One option might be a short-term extension while lawmakers hash out a larger deal, but at this point, advocates don’t have a lot of information, she said.

An end to federal funds would mean a slow trickle of closures as federal dollars run out from program to program, and possibly the layoffs of staff who have built strong relationships with the families they serve, Henry-Spires said.

On the CHIP reauthorization, Democratic and Republican leaders of the Senate Finance Committee introduced a reauthorization earlier this month. The bill has not moved.

(The 74: Hidden Costs of Senate Health Care Bill: Uninsured Kids Do Worse in School, More Likely to Drop Out)
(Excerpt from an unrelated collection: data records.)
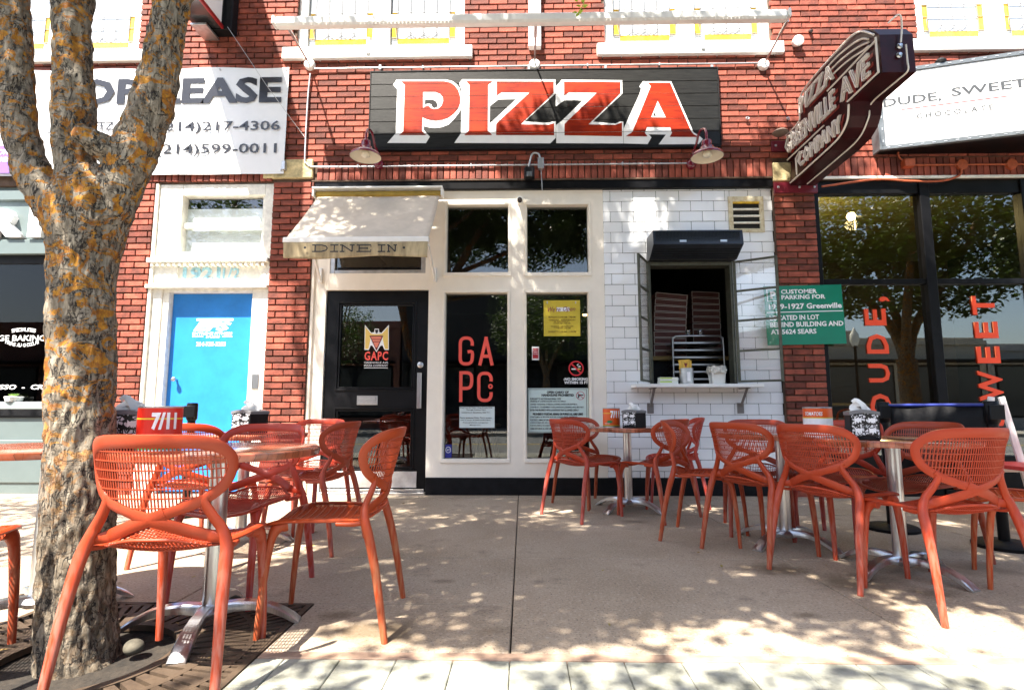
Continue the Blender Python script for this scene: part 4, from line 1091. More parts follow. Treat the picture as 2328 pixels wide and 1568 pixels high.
# ---- white light-box sign on the right
lb = empty('lightbox_sign', (3.6, YW, 3.9), 'white lightbox shop sign in a riveted grey frame, angled out from the wall at right', 'sign')
PL = W(2004, 341, .14); zB = PL[1]; XL_ = PL[0]; YL = YW-.14
r_ = ray(2327, 305); t = (zB-CAMH)/r_.z; XR_, YR = r_.x*t, r_.y*t
d = Vector((XR_-XL_, YR-YL, 0)); d.normalize(); ext_ = 1.0
Lw = (Vector((XR_-XL_, YR-YL, 0))).length+ext_
rt = ray(2085, 150); # top edge point on the face plane
nn = Vector((d.y, -d.x, 0)); P0 = Vector((XL_, YL, zB)); 
den = rt.dot(nn); tt = (P0-Vector((0, 0, CAMH))).dot(nn)/den; zT = CAMH+rt.z*tt
Hs = zT-zB; print('lightbox', P0, d, Lw, Hs)
Ml = Matrix(((d.x, -nn.x, 0, P0.x), (d.y, -nn.y, 0, P0.y), (0, 0, 1, P0.z), (0, 0, 0, 1)))   # local: x along face, y into the box
def lpoly(name, m, x0, z0, x1, z1, ya, yb, c=.003): MB().cbox(x0, ya, z0, x1, yb, z1, c, Ml).build(name, m, lb)
fr_m = mat('dark_grey_frame', (.13, .145, .155), .4, .3, var=.2, vscale=9)
F = .045
lpoly('frame', fr_m, 0, 0, Lw, F, 0, .05); lpoly('frame', fr_m, 0, Hs-F, Lw, Hs, 0, .05); lpoly('frame', fr_m, 0, F, F, Hs-F, 0, .05)
acr = mat('white_acrylic_face', (.84, .83, .82), .3)
lpoly('face', acr, F, F, Lw, Hs-F, .012, .03)
for k in range(26):
    x = .05+k*.105
    if x < Lw:
        lpoly('rivet', galv_m, x, .014, x+.03, .024, -.004, .001, .001); lpoly('rivet', galv_m, x, Hs-.026, x+.03, Hs-.016, -.004, .001, .001)
for k in range(6): lpoly('rivet', galv_m, .014, .08+k*Hs/6.5, .024, .11+k*Hs/6.5, -.004, .001, .001)
g = MB(); E = P0+d*Lw
g.poly([(P0.x, P0.y+.05), (E.x, E.y+.05), (E.x, YW-.03), (P0.x, YW-.03)], ((0, 0, zB+.0), Vector((1, 0, 0)), Vector((0, 1, 0))), 0, Hs-.01); g.build('cabinet', black_m, lb, fix=True)
MB().cbox(XL_-.03, YW-.16, zB-.01, XL_-.005, YW-.03, zB+.55, .004).build('end_post', fr_m, lb)
gt = mat('grey_lettering', (.045, .05, .055), .5)
def facept(px, py):
    rr = ray(px, py); t = (P0-Vector((0, 0, CAMH))).dot(nn)/rr.dot(nn); p = Vector((0, 0, CAMH))+rr*t; return ((p-P0).dot(d), p.z-zB)
def ltext(s, a, b, m=gt, **k):      # a lower left px, b upper right px
    A, Bq = facept(*a), facept(*b); o = P0+d*A[0]+Vector((0, 0, A[1]))+nn*(-.0 if nn.y < 0 else .0)
    sgn = d.cross(Vector((0, 0, 1)))
    o = o-sgn*.011
    text('lettering', s, m, lb, o, Bq[0]-A[0], Bq[1]-A[1], u=d, v=(0, 0, 1), **k)
ltext('DUDE,', (2009, 247), (2139, 195+12), bold=.02)
ltext('SWEET', (2164, 219), (2335, 176), bold=.02)
ltext('CHOCOLATE', (2084, 270), (2258, 236), bold=.025, space=1.6)
A, Bq = facept(2050, 248), facept(2291, 214)
lpoly('lettering', mat('red_line', (.40, .02, .03), .5), A[0], A[1]-.005, Bq[0], A[1]+.002, .008, .012, .0005)
g = MB(); g.lathe([(.001, 0), (.05, 0), (.055, .03), (.03, .06), (.001, .065)], P0.x+.62, P0.y-.12, 18, zT); g.build('top_lamp', blackd_m, lb, 40)
# orange painted conduit beneath it
oc_m = mat('orange_painted_pipe', (.40, .085, .03), .6, var=.2, vscale=20)
oc = empty('painted_conduit', (W(2062, 370)[0], YW-.05, 3.65), 'orange painted conduit with a square box and round boxes under the white lightbox sign', 'conduit')
q = W(2063, 373, .07); MB().cbox(q[0]-.055, YW-.11, q[1]-.04, q[0]+.055, YW-.035, q[1]+.045, .004).build('junction_box', oc_m, oc)
zc_ = W(2200, 374, .06)[1]
g = MB(); g.tube([(q[0]+.05, YW-.055, zc_), (6.5, YW-.055, zc_)], .011, 8)
g.tube(crom([(q[0]-.03, YW-.07, q[1]+.03), (q[0]-.09, YW-.07, q[1]+.08), (q[0]-.10, YW-.08, q[1]+.16)], 5), .010, 8); g.build('pipe', oc_m, oc, 60)
for px in (2187, 2300):
    a = W(px, 374, .06); g = MB(); g.lathe([(.001, 0), (.058, 0), (.058, .03), (.001, .034)], seg=20); g.v = [(a[0]+x, YW-.035-z, zc_+y) for x, y, z in g.v]; g.build('round_box', oc_m, oc, 40)
a = W(2187, 400, .06); b = W(2130, 411, .06); c = W(1990, 408, .06); e = W(1868, 424, .06)
g = MB(); g.tube(crom([(a[0], YW-.055, zc_-.05), (a[0]-.03, YW-.055, b[1]+.06), (b[0]+.05, YW-.055, b[1]), (b[0]-.3, YW-.055, b[1]), (c[0], YW-.055, c[1]), (e[0], YW-.055, e[1])], 6), .012, 8); g.build('pipe', oc_m, oc, 60)

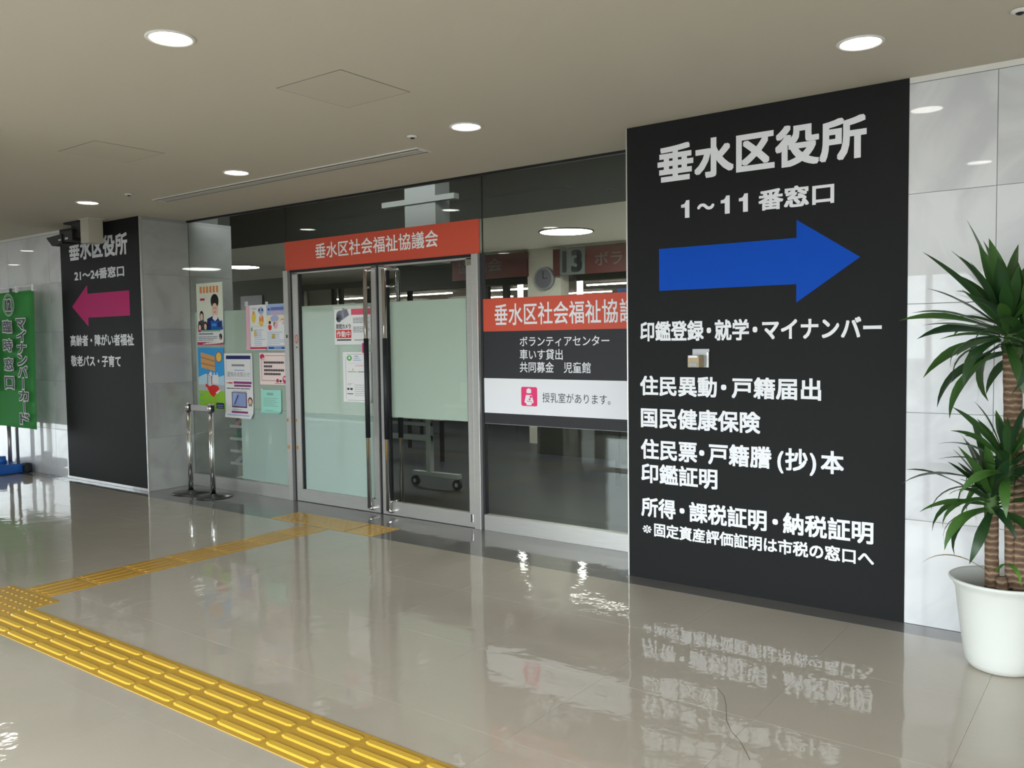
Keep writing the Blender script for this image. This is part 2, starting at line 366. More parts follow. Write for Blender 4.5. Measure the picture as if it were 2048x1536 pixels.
def leaf(n, x0, x1, sl, sr, label):
    r = struct(bx('door_%d' % n, M_STEEL, (x0, x1, G - .022, G + .022, 0.004, 0.118), None, 0.002), label)
    bx('stile', M_STEEL, (x0, x0 + sl, G - .022, G + .022, 0.118, 2.13), r, 0.002)
    bx('stile', M_STEEL, (x1 - sr, x1, G - .022, G + .022, 0.118, 2.13), r, 0.002)
    bx('gasket', M_RUBBER, (x0 + sl, x0 + sl + .022, G - .012, G + .012, 0.118, 2.13), r)
    bx('gasket', M_RUBBER, (x1 - sr - .012, x1 - sr, G - .012, G + .012, 0.118, 2.13), r)
    bx('door_pane', M_GLASS, (x0 + sl + .02, x1 - sr - .01, G - .005, G + .005, 0.118, 2.13), r)
    bx('top_clip', M_STEEL, (x0, x1, G - .022, G + .022, 2.118, 2.132), r)
    return r
d1 = leaf(1, -6.397, -5.301, 0.078, 0.055, None)
d2 = leaf(2, -5.264, -4.229, 0.075, 0.07, None)
def film(name, m, x0, x1, z0, z1, parent): return bx(name, m, (x0, x1, G + .0055, G + .0065, z0, z1), parent)
film('frosted_film', M_FILM_UP, -6.297, -5.37, 0.838, 1.82, d1)
film('frosted_film', M_FILM_LO, -6.297, -5.37, 0.118, 0.836, d1)
film('frosted_film', M_FILM_UP, -5.165, -4.312, 0.842, 1.82, d2)
film('frosted_film', M_FILM_UP, -8.0, -6.505, 0.84, 1.815, w1)
film('frosted_film', M_FILM_LO, -7.262, -6.505, 0.131, 0.838, w1)
# full-height pull bars, outer and inner, joined by return tubes
def handle(x, dx, parent):
    bm = bmesh.new()
    yo, yi = G - .072, G + .078
    for y, xx in ((yo, x), (yi, x + dx)):
        cyl(bm, (xx, y, 0.05), (xx, y, 2.09), 0.0185, n=24)
        cyl(bm, (xx, y, 0.66), (xx, y, 1.513), 0.0215, n=24, mi=1)
    for z in (0.12, 1.95):
        cyl(bm, (x, yo, z), (x + dx, yi, z), 0.010, n=12)
    s = 1 if dx >= 0 else 1
    for z0, z1 in ((2.085, 2.085), (0.055, 0.055)):
        pts = [(x, yo, z0 + (0.02 if z0 > 1 else -0.02) * 0), (x + dx * .2 + .012, yo + .02, z0 + (.012 if z0 > 1 else -.012)), (x + dx * .8 + .012, yi - .02, z0 + (.012 if z0 > 1 else -.012)), (x + dx, yi, z0)]
        tube(bm, pts, 0.0175, 14)
    return build('handle', bm, [M_CHROME, M_RUBBER], parent)
handle(-5.378, -0.02, d1)
handle(-5.152, 0.018, d2)
bx('pink_tape', M_PINK, (-5.401, -5.384, G - .096, G - .062, 1.39, 1.475), d1)
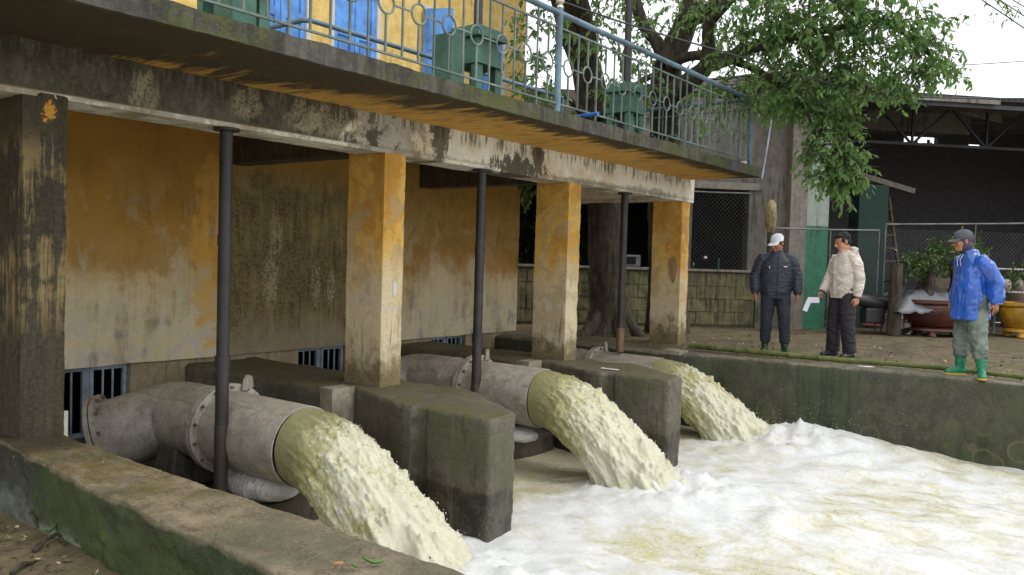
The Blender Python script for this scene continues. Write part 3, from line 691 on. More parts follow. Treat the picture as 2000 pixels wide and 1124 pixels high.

An end to CHIP, too, would cause a stream of children across the country to lose their health insurance, largely dependent on where they live.

The Kaiser Family Foundation this summer surveyed states on whether they planned for a lapse in federal CHIP funding and how it would affect them.

Nearly all — 48 of the 50 states, plus Washington, D.C. — assumed continuing federal funding when they wrote their state budgets for fiscal 2018 and so didn’t plan to cover those extra costs. Ten states said they’ll run out of CHIP funding by the end of the calendar year; another 22 states and D.C. will run out by March of next year. That’s crucial because some states have state laws requiring a freeze or end to CHIP programs if federal aid falls.

Nevada, for instance, estimated it would run out of money by late November or early December, forcing officials to freeze enrollment on Nov. 1 and end coverage Nov. 30, requiring notice be sent to families by the end of October, according to Kaiser.